Cependant la crispation autour de la défense du territoire et la montée des tensions avec les empires centraux met un terme à ce mouvement qui ne reprendra qu’après guerre et n’aboutira qu’en 1982 avec la loi 82-261 du supprimant les tribunaux militaires permanents pour le temps de paix[20],[21],[22].
En France, les juridictions de droit commun spécialisées en matière militaire sont compétentes pour le jugement des crimes et des délits commis en temps de paix sur le territoire de la République par des militaires. Depuis la suppression du tribunal aux armées de Paris en 2012, les juridictions de droit commun spécialisées en matière militaire ayant leur siège à Paris sont également compétentes pour le jugement des crimes, délits et contraventions commis en temps de paix hors du territoire par les membres des forces armées françaises ou à l’encontre de celles-ci[23]. En temps de guerre, le ressort des tribunaux territoriaux des forces armées s’étend sur le territoire, ou ses parties[24]. Des tribunaux militaires peuvent être établis aux armées lorsque ces dernières stationnent ou opèrent hors du territoire[25].

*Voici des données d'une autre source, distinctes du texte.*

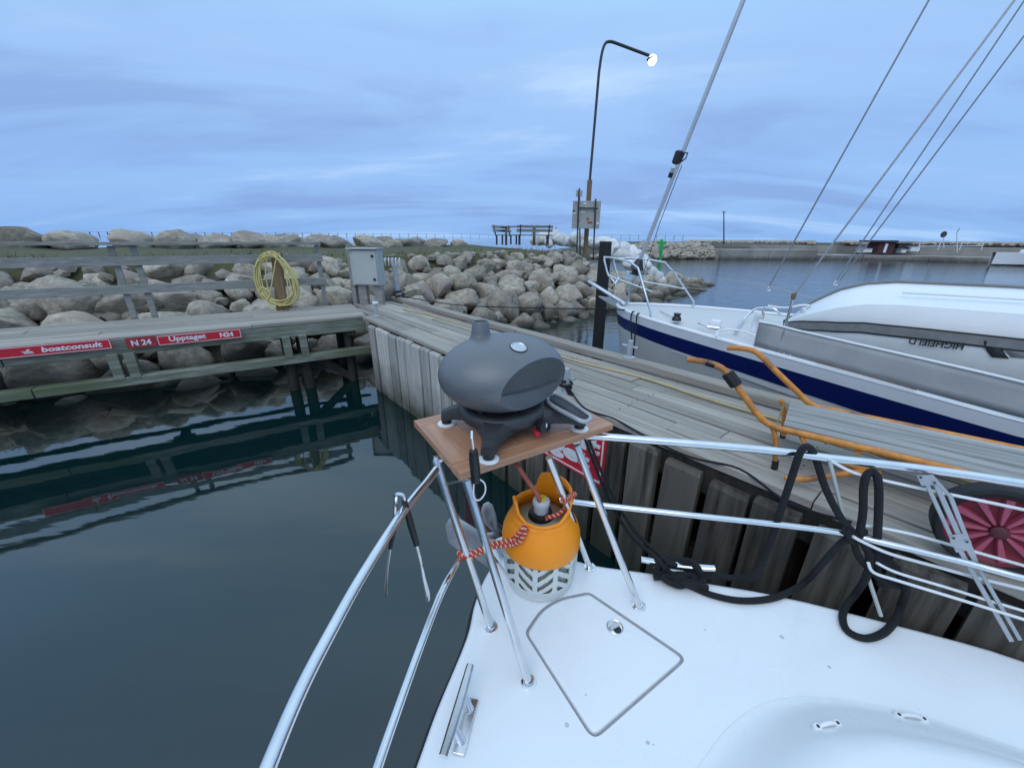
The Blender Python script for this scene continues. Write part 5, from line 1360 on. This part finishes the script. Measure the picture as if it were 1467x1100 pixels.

Les infractions de droit commun commises par des militaires de la gendarmerie dans l’exercice de leurs fonctions de police judiciaire ou de police administrative ne sont pas du ressort des juridictions spécialisées[26]. Celles-ci restent néanmoins compétentes pour les infractions commises dans le service du maintien de l’ordre. C’est la raison pour laquelle, à la suite de la mort du militant écologiste Rémi Fraisse, à Sivens, le procureur d’Albi s’est dessaisi au profit de son collègue de Toulouse, là où se trouve la juridiction spécialisée en matière de justice pénale militaire[27].